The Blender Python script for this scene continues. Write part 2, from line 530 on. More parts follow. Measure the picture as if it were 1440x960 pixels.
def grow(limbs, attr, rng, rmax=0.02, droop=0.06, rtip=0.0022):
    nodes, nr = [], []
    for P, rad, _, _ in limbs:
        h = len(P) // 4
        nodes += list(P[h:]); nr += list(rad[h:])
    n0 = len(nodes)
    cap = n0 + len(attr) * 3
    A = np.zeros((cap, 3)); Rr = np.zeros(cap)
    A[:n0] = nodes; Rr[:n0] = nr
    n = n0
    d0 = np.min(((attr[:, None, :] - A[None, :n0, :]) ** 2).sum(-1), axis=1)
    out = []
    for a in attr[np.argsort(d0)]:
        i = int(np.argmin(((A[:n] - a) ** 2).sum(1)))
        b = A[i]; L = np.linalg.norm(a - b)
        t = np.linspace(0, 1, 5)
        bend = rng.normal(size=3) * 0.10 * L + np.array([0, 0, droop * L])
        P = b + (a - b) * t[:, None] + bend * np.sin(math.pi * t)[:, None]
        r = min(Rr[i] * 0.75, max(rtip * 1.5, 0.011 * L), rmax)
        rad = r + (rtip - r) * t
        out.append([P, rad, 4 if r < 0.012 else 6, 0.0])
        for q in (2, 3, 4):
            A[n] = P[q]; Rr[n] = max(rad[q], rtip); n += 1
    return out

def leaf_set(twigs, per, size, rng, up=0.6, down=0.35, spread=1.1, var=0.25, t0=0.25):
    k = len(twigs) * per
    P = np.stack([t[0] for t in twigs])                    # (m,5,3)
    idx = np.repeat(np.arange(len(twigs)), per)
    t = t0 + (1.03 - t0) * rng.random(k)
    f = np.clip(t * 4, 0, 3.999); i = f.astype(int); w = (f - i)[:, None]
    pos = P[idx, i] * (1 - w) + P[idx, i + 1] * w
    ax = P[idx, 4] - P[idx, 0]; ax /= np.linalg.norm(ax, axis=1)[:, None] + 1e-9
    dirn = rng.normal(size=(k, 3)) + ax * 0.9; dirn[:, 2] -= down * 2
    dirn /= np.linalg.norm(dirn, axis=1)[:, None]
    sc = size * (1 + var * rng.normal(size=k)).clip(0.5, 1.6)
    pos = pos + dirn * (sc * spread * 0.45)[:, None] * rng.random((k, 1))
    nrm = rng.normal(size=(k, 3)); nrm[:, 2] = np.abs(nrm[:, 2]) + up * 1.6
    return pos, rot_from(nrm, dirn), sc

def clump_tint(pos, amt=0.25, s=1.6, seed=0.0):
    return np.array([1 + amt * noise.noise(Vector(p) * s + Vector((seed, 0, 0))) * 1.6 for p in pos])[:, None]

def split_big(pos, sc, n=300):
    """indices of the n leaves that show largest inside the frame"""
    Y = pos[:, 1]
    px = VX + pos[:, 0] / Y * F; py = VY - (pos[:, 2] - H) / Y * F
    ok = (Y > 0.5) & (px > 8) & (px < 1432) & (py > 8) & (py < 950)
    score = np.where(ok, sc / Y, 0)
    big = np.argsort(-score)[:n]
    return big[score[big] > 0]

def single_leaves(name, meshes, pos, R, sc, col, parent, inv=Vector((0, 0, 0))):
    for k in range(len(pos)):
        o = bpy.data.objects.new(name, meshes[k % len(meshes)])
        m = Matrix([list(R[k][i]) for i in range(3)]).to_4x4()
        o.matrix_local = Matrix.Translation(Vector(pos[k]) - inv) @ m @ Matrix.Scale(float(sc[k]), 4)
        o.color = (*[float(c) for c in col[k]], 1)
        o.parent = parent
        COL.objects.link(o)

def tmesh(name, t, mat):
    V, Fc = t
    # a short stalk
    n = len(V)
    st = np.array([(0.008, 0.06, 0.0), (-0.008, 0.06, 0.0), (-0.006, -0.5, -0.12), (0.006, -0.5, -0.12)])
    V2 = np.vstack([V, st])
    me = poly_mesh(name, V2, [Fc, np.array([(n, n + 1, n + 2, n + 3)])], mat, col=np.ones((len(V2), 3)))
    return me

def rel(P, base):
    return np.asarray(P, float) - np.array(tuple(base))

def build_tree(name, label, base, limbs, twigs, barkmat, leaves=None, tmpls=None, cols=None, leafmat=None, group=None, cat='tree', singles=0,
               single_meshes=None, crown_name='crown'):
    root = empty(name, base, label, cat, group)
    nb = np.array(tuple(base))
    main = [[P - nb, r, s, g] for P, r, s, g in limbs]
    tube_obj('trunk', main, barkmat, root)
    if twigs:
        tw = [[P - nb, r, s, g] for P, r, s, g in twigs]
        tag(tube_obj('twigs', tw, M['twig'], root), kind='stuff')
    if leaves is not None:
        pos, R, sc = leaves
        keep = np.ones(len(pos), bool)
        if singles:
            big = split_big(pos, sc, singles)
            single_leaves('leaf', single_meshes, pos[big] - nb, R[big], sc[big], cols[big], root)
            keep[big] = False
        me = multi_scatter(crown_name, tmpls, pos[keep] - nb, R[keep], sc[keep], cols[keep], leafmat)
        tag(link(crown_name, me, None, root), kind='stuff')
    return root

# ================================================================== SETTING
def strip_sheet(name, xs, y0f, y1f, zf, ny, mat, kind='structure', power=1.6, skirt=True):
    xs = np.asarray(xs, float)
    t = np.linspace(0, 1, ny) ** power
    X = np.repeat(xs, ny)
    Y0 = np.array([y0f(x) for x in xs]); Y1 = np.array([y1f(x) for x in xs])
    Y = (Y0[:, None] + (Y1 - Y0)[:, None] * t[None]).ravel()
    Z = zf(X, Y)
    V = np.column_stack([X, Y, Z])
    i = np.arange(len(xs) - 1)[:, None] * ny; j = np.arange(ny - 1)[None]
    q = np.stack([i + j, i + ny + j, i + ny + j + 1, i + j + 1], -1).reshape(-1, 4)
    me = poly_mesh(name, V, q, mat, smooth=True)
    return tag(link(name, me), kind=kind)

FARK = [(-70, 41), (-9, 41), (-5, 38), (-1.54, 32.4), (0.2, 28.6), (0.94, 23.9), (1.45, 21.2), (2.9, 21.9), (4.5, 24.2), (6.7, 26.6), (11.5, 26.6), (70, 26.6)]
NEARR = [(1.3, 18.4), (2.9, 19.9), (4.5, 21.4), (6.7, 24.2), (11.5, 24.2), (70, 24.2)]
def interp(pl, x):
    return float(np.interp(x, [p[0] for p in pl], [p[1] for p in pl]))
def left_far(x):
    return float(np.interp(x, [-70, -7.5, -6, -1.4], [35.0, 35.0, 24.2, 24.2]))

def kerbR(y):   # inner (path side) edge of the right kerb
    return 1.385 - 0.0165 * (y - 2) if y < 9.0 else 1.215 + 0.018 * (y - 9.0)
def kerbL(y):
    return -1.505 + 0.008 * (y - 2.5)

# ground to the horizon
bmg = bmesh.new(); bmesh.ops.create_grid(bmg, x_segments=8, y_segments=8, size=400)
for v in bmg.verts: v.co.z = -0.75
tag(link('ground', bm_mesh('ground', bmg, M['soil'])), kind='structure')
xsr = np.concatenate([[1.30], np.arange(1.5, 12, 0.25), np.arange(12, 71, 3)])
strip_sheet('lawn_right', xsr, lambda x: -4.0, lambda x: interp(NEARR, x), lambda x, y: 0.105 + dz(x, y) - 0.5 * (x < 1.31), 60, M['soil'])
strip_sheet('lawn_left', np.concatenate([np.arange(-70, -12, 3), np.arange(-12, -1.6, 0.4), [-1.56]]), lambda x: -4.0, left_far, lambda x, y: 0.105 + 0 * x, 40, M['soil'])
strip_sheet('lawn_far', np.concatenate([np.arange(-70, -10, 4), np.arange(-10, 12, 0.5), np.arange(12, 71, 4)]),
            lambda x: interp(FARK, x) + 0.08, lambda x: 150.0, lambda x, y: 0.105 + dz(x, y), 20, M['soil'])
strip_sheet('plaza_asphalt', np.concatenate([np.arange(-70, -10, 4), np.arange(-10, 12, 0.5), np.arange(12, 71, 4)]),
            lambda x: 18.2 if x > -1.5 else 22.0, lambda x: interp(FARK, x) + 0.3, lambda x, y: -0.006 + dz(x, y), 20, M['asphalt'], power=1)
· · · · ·
WHAT YOU NEED TO DO:
Write out exactly, please, the lines beginning at the start of the material and ending with the line that holds "return pos, rot_from(nrm, dirn), sc", both included.

TASK RESULT:
The Blender Python script for this scene continues. Write part 2, from line 530 on. More parts follow. Measure the picture as if it were 1440x960 pixels.
def grow(limbs, attr, rng, rmax=0.02, droop=0.06, rtip=0.0022):
    nodes, nr = [], []
    for P, rad, _, _ in limbs:
        h = len(P) // 4
        nodes += list(P[h:]); nr += list(rad[h:])
    n0 = len(nodes)
    cap = n0 + len(attr) * 3
    A = np.zeros((cap, 3)); Rr = np.zeros(cap)
    A[:n0] = nodes; Rr[:n0] = nr
    n = n0
    d0 = np.min(((attr[:, None, :] - A[None, :n0, :]) ** 2).sum(-1), axis=1)
    out = []
    for a in attr[np.argsort(d0)]:
        i = int(np.argmin(((A[:n] - a) ** 2).sum(1)))
        b = A[i]; L = np.linalg.norm(a - b)
        t = np.linspace(0, 1, 5)
        bend = rng.normal(size=3) * 0.10 * L + np.array([0, 0, droop * L])
        P = b + (a - b) * t[:, None] + bend * np.sin(math.pi * t)[:, None]
        r = min(Rr[i] * 0.75, max(rtip * 1.5, 0.011 * L), rmax)
        rad = r + (rtip - r) * t
        out.append([P, rad, 4 if r < 0.012 else 6, 0.0])
        for q in (2, 3, 4):
            A[n] = P[q]; Rr[n] = max(rad[q], rtip); n += 1
    return out

def leaf_set(twigs, per, size, rng, up=0.6, down=0.35, spread=1.1, var=0.25, t0=0.25):
    k = len(twigs) * per
    P = np.stack([t[0] for t in twigs])                    # (m,5,3)
    idx = np.repeat(np.arange(len(twigs)), per)
    t = t0 + (1.03 - t0) * rng.random(k)
    f = np.clip(t * 4, 0, 3.999); i = f.astype(int); w = (f - i)[:, None]
    pos = P[idx, i] * (1 - w) + P[idx, i + 1] * w
    ax = P[idx, 4] - P[idx, 0]; ax /= np.linalg.norm(ax, axis=1)[:, None] + 1e-9
    dirn = rng.normal(size=(k, 3)) + ax * 0.9; dirn[:, 2] -= down * 2
    dirn /= np.linalg.norm(dirn, axis=1)[:, None]
    sc = size * (1 + var * rng.normal(size=k)).clip(0.5, 1.6)
    pos = pos + dirn * (sc * spread * 0.45)[:, None] * rng.random((k, 1))
    nrm = rng.normal(size=(k, 3)); nrm[:, 2] = np.abs(nrm[:, 2]) + up * 1.6
    return pos, rot_from(nrm, dirn), sc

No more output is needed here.